If any moment in sport requires belief more than a penalty shootout in soccer, I don’t know what it is. After 90+ minutes of hard play and the extra time minutes, the USWNT went down, the beautiful game turning cruel on the Americans, as shoot-outs often do, the goal line technology used to determine that Sweden’s winning goal was, indeed, a goal, making soccer a game of a millimeter rather than one of inches.
The US, like dynamo Germany and Olympic champion Canada (both soccer dynasties in their own right) goes home, the dream of an unprecedented three-peat buried in Australian dirt. There are no expectations left to be had, at least for now.
But there is something to learn from the years that have passed since the last time anyone saw Simone Biles in action. Her return to competition, where she once again defied gravity, sparkling in a black and white leotard, is a vivid reminder that while expectations may wane, belief should not.
Biles hit the floor Saturday night with just a few months of training under her belt, her wedding to football player Jonathan Owens having made more headlines than anything she did in the gym.
At the US Classic, we witnessed what a 26-year-old Simone Biles with lowered expectations looks like, throwing a Yurchenko double-pike — what will undoubtedly someday be called the Biles II — on the vault and performing a floor routine that included an unusually profound artistry alongside her famed powerful tumbling routines, scoring a full point higher than the next best. Her total winning score of 59.10 was by far the best of the night.
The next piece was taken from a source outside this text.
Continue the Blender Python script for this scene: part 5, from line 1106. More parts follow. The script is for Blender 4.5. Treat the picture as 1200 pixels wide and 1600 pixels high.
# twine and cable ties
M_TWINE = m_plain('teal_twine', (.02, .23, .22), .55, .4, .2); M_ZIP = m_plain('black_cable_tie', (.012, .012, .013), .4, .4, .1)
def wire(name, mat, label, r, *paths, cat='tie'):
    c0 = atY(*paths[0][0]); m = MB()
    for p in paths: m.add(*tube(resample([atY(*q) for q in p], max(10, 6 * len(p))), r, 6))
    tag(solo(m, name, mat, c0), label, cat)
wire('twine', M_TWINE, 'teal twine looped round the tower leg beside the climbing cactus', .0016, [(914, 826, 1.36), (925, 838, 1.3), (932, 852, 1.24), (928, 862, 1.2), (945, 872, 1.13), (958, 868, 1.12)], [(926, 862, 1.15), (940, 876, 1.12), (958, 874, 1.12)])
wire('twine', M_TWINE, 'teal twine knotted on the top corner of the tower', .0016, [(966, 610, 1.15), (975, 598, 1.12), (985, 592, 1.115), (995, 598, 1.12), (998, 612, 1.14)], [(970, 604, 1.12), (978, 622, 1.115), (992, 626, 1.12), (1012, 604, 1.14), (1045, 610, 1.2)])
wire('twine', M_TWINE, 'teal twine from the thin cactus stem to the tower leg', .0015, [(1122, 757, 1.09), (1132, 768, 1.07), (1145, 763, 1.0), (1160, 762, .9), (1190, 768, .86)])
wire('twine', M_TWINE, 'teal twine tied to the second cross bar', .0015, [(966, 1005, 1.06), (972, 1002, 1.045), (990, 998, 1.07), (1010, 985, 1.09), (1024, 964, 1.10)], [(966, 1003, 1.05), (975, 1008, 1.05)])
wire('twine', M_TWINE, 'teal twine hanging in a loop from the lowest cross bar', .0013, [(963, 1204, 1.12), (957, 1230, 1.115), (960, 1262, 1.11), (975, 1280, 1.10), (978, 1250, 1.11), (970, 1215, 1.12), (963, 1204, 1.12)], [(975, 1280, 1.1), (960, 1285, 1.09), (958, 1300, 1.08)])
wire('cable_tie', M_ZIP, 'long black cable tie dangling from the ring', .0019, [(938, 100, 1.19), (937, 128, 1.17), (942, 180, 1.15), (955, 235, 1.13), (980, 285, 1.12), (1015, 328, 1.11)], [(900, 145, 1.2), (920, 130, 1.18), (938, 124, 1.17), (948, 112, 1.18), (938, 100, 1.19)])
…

But Biles is cautious about what it all means, and what we might expect of her moving forward. “I’m not going to think so far ahead,” she said in the mixed zone after the meet. “I know everybody, when you get married, they ask when you’re having a baby. When you come to Classics, they’re asking you about the Olympics.”
Biles’s take is one that that the USWNT, its fans and (especially) its critics should pay attention to. Set aside expectations and take a moment to believe not just in the team, but rather the game. There’s more soccer to be played. Believe in it.